Your Cooking Companion

Posted in Food
March 7, 2019

Spring Is Coming! Time to Take Charge of Your Herbs!

Sure, you can use dried herbs. They’re there all year ‘round. And you know what you’re getting.


I feel a cheap thrill every time I pick herbs I’ve grown myself to use in my cooking. I swagger back into the kitchen with a fistful of fresh-snipped greenery and a (mostly) unwarranted braggadocio…unwarranted because they’re ridiculously easy to grow.

I recommend you try growing your own. The endorphin rewards can be pretty great. Here’s how:

If You Have a Yard

A small square, 3’x5’ to 5’x5’ is big enough to grow most everything you might want. Much more useful and attractive than grass, so just dig up that lawn. The most reliable and useful PERRENIAL (as in they will either be there year ‘round or return every Spring) herbs are:
• Rosemary
• English Thyme
• Lemon Thyme (Definitely optional, but really great on/in so many things. I use it more often than the English.)
• Chives
• Oregano
• Sage

I have gardener friends who will howl in outrage about this, but just buy starts, dig a hole in your new herb plot, and stick them in the ground. If they don’t thrive, go spend another $1.99 on a new start. Don’t fuss. DO water them regularly till the roots take hold and they start to actually grow. After that, these don’t need a ton of water, and they won’t perish if you forget them sometimes.

You may want to consider putting the Rosemary and Sage in separate locations. They become woody bushes that can take over that little herb plot. They’re beautiful and aromatic in any part of your yard—so much so that you may forget you planted them for cooking. Again, once they become established, they’ll be fine without much water.

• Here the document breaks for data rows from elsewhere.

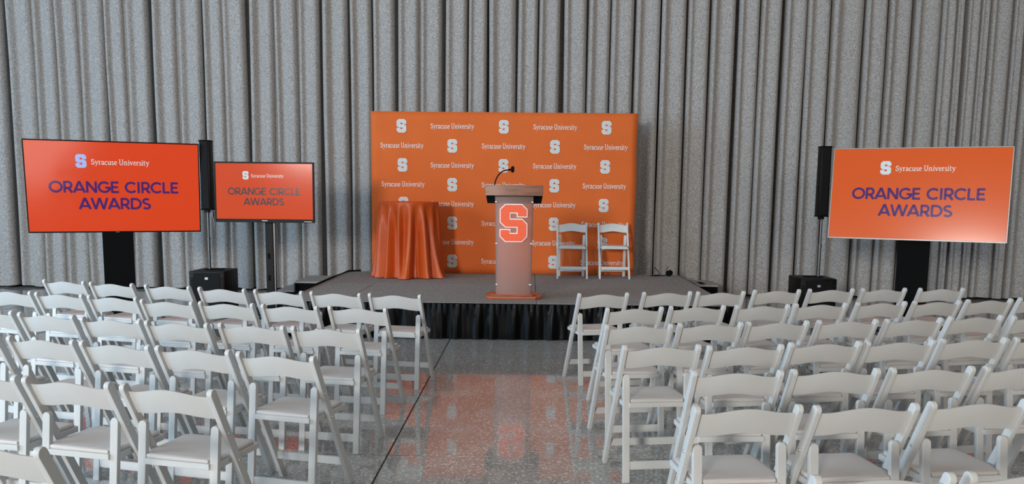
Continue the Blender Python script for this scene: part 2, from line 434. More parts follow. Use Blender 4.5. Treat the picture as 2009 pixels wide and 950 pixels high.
PANEL_LABELS = ['grey woven floor length curtain panel behind the big screen with the black frame',
 'grey woven curtain panel behind the small screen and the black speaker beside it',
 'grey woven curtain panel just left of the orange backdrop, partly behind the orange table cover',
 'grey woven curtain panel rising above the middle of the orange backdrop, behind the lectern',
 'grey woven curtain panel along the right edge of the orange backdrop, in its shadow',
 'grey woven curtain panel behind the black speaker next to the silver framed screen',
 'narrow grey curtain panel with close pleats at the far right end of the drape']
CY0 = 13.93
def pleat_profile(x0, x1, g0, d0, g1, d1, rnd):
    """front surface between two gap centres, as (x, y) points; y grows away from the camera"""
    a, b = x0 + g0/2, x1 - g1/2; W_ = b - a
    v1 = rnd.uniform(.30, .40); dip = rnd.uniform(.42, .68)*min(1, W_/.3); amp = min(.15, W_*.36)
    if g0 > .018: d0 = .30 + g0*2.5
    if g1 > .018: d1 = .30 + g1*2.5
    k0 = min(.07, W_*.2)*(g0 > .018); k1 = min(.07, W_*.2)*(g1 > .018)
    pts = [(x0, CY0 + d0), (a + k0, CY0 + d0*.95), (a + k0*.55, CY0 + d0*.55)] if k0 else [(x0, CY0 + d0), (a + .001, CY0 + d0*.92)]
    n = 34
    for i in range(n+1):
        t = .5 - .5*math.cos(math.pi*i/n)
        edge = math.sqrt(max(0, 1-(1-t/.12)**2)) if t < .12 else 1
        e2 = math.sqrt(max(0, 1-(1-(1-t)/.20)**2)) if t > .80 else 1
        valley = math.exp(-((t - v1)/(.15 if t < v1 else .24))**2)*dip
        lobe = 1 - valley - .35*max(0, (.15-t)/.15) - .12*max(0, (t-.75)/.25)**2
        y = CY0 + amp*(1 - lobe) + (1-edge)*(.06 if k0 else d0*.9) + (1-e2)*(.09 if k1 else d1*.9)
        x = a + W_*t
        pts.append((x, y))
    pts += [(b - k1*.55, CY0 + d1*.55), (b - k1, CY0 + d1*.95)] if k1 else [(b - .001, CY0 + d1*.92)]
    return pts
rnd = random.Random(3)
bounds = [PLEATS[0][0]] + SEAMS + [PLEATS[-1][0]]
for pi in range(len(bounds)-1):
    prof = []; pid = []
    sel = [p for p in PLEATS if bounds[pi]-1e-6 <= p[0] <= bounds[pi+1]+1e-6]
    for k, (p, q) in enumerate(zip(sel, sel[1:])):
        pp = pleat_profile(p[0], q[0], p[1], p[2], q[1], q[2], rnd); prof += pp; pid += [k]*len(pp)
    prof.append((sel[-1][0], CY0 + .30 + sel[-1][1]*2.5)); pid.append(len(sel)-2)
    prof[0] = (prof[0][0]+.012, prof[0][1]); prof[-1] = (prof[-1][0]-.012, prof[-1][1])
    edge_x = (prof[0][0], prof[-1][0])
    ph = [rnd.uniform(0, 6.28) for _ in sel]; zs = [.035, .10, .3, .6, 1., 1.5, 2.1, 2.8, 3.6, 4.6, 5.8, 7.05]
    V, Fc = [], []
    for z in zs:
        for (x, y), k in zip(prof, pid):
            dy = .012*math.sin(z*.9 + ph[k]) + .006*math.sin(z*2.3+ph[k]*2)
            V.append((min(edge_x[1], max(edge_x[0], x + .007*math.sin(z*.7 + ph[k]))), y + dy, z + (.010*math.sin(x*9) if z < .05 else 0)))
    n = len(prof)
    for r in range(len(zs)-1):
        for c in range(n-1): Fc.append((r*n+c, r*n+c+1, (r+1)*n+c+1, (r+1)*n+c))
    me = mesh('curtain_panel', V, Fc, True)
    o = link('curtain', me, MAT['curtain']); tag(o, PANEL_LABELS[pi], 'curtain', 'tall grey curtain panels')
    bm = bmesh.new()
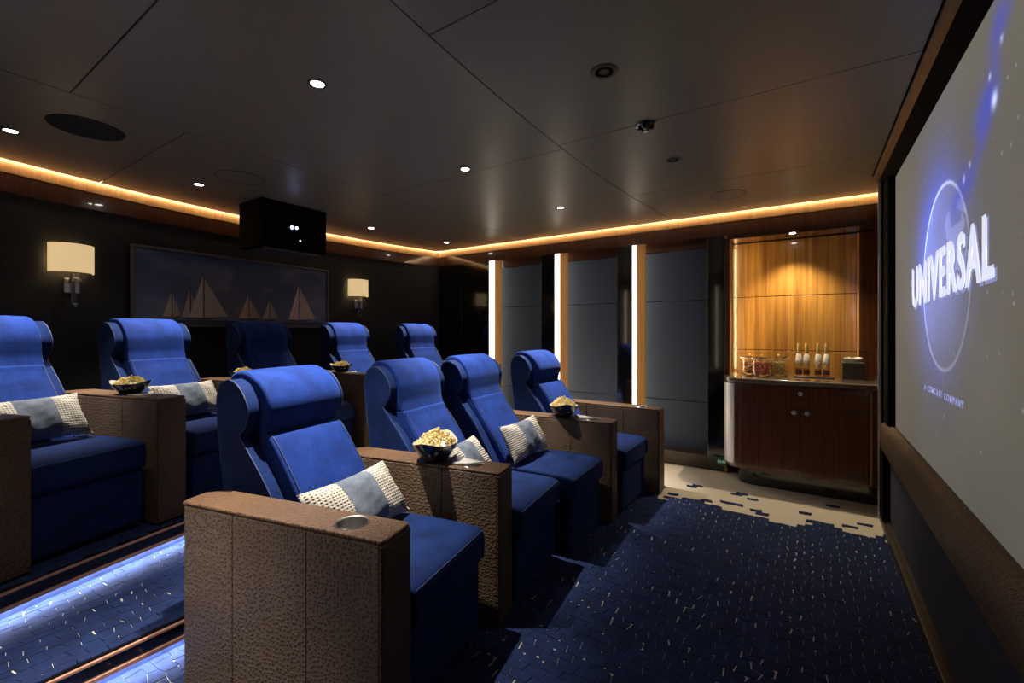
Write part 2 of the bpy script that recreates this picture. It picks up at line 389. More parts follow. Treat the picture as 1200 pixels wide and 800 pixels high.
# carpet pile: carved blue blocks on the beige ground
def pile(name, parent, keep, x0, x1, y0, y1, lx, ly, z, h, seed, along_x=True, fleck=0.2):
    r = random.Random(seed); bm = bmesh.new()
    if along_x: nu, nv = int((x1-x0)/lx), int((y1-y0)/ly)
    else: nu, nv = int((y1-y0)/lx), int((x1-x0)/ly)
    P = {}; H = {}
    for j in range(nv+2):
        for i in range(2*nu+6):
            P[i, j] = (r.uniform(-.10, .10)*lx, r.uniform(-.20, .20)*ly)
            H[i, j] = r.uniform(0.004, 0.011) if r.random() < fleck else r.uniform(0.0002, 0.001)
    for j in range(nv):
        g = 0.0008 if r.random() < .8 else 0.0015
        for i in range(nu+1):
            ii = 2*i+(j % 2)
            q = []
            for (di, dj) in ((0, 0), (1, 0), (2, 0), (2, 1), (1, 1), (0, 1)):
                k = (ii+di, j+dj); p = P[k]
                q.append((Vector(((ii+di)*lx/2+p[0], (j+dj)*ly+p[1])), H[k]))
            c = sum((p for p, _ in q), Vector((0, 0)))/6
            w = (x0+c.x, y0+c.y) if along_x else (x0+c.y, y0+c.x)
            if not keep(w[0], w[1], r): continue
            out = []
            gap = 0.0004 if r.random() > 0.07 else 0.0024
            for a in range(6):
                p, hh = q[a]; pa = q[a-1][0]; pb = q[(a+1) % 6][0]
                for o in (pa, pb):
                    d = o-p; out.append(p+d.normalized()*min(hh, d.length*0.4))
            out = [c+(p-c)*(1-gap/0.022) for p in out]
            mk = (lambda p, zz: (x0+p.x, y0+p.y, zz)) if along_x else (lambda p, zz: (x0+p.y, y0+p.x, zz))
            hh = h*r.uniform(0.8, 1.2)
            B = [bm.verts.new(mk(p, z)) for p in out]
            T = [bm.verts.new(mk(c+(p-c)*0.975, z+hh)) for p in out]
            N = len(out)
            bm.faces.new(T)
            for a in range(N): bm.faces.new((B[a], B[(a+1) % N], T[(a+1) % N], T[a]))
    o = fin(name, bm, M['carpet'], parent, smooth=False); tag(o, kind='stuff'); return o
def keep_floor(x, y, r):
    if x < -2.13 or x > XS+0.07: return False
    e = 3.46+0.05*math.sin(x*7)+0.04*math.sin(x*17+1)-0.03*x
    if x > -1.0 and y > e: return y < e+0.5 and r.random() < 0.36*math.exp(-(y-e)/0.22)
    if x <= -1.0 and y > 3.75: return False
    return r.random() > 0.0008
pile('carpet_pile', floor, keep_floor, -2.16, 0.52, -0.40, 4.05, 0.082, 0.044, 0.0, 0.0035, 3, True, 0.20)
def keep_tread(x, y, r):
    if x > xn0(y)-0.035 or x < xnos(y)-0.105: return False
    if y < 0.22+0.10*math.sin(x*23)+0.06*math.sin(x*51): return False
    return r.random() > 0.001
pile('carpet_pile', tread1, keep_tread, -3.06, -2.06, 0.1, 1.9, 0.085, 0.036, Z1+0.002, 0.0045, 5, False, 0.05)
def keep_plat(x, y, r): return xnos(y)-0.32 < x < xnos(y)-0.04
pile('carpet_pile', platform, keep_plat, -3.3, -2.4, 0.0, 1.6, 0.085, 0.036, Z2, 0.0035, 6, False, 0.13)

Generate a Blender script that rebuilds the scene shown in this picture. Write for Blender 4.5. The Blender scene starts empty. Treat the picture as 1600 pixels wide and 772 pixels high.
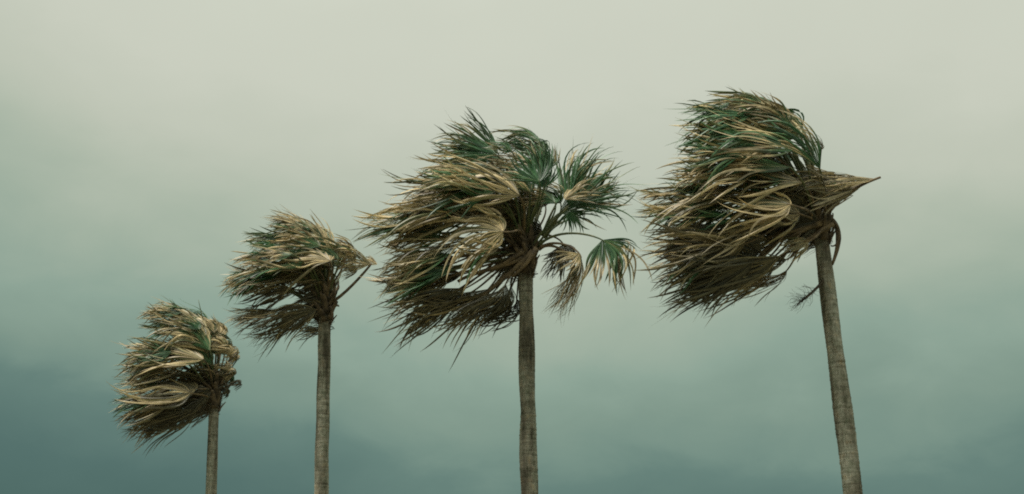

In addition, I always grow several basil plants. You have to get these new every year, and they will die in the fall. Again, purchase starts—the bigger the better. These can go into the ground or into a pot. (A single pot can hold several basil plants.) As long as you keep them watered, they’ll be fine either way. Basil needs more attention than the perennial herbs. Your plants or starts will probably start with big, lush leaves. As you use the leaves, the newer growth will come in smaller and paler. That’s fine! Just keep making that pesto or those pizzas or pastas or paninis, etc. You will also want to consistently pinch off the flowers and buds as the basil starts to bolt. Do this and water it whenever it droops the slightest bit, and you will have fresh basil into October. (Then you pick off all the leaves and either freeze them* or make pesto and freeze that.)

Feeling adventurous? How about adding parsley, or cilantro, or dill?

If you DON’T have a yard…

…but you do have a deck, grow them in pots. Put the woody ones in separate pots, and the tender ones in a large pot all together. Or separately. It’s all good. They don’t even need a ton of sun. Just remember to water them, and to harvest from them.

If you don’t have a yard OR a deck…

…but you have a windowsill, get a long, narrow rectangular box and plant herbs there. In some ways, that’s the best of all, because you just reach up and pluck them while you’re in the midst of a kitchen creation.

Oh, and here’s the cooking tip: Use 3 times the amount of fresh herbs that you would of dried herbs.

If you feel intimidated by the prospect of caring for plants, ask yourself this:

“If I give this a shot, what’s the worst thing that could happen?”


*To freeze Basil leaves, blanch them by dipping them in boiling water briefly, then move them to ice water to stop the cooking process. Blanching preserves the bright green color of the basil. Without it, frozen basil turns an ugly brownish black. Dry off your blanched basil, then freeze your leaves whole in a single layer on a cookie sheet. Once frozen, bag them up into freezer safe zippered plastic bags. Use them as if they were fresh off the plant.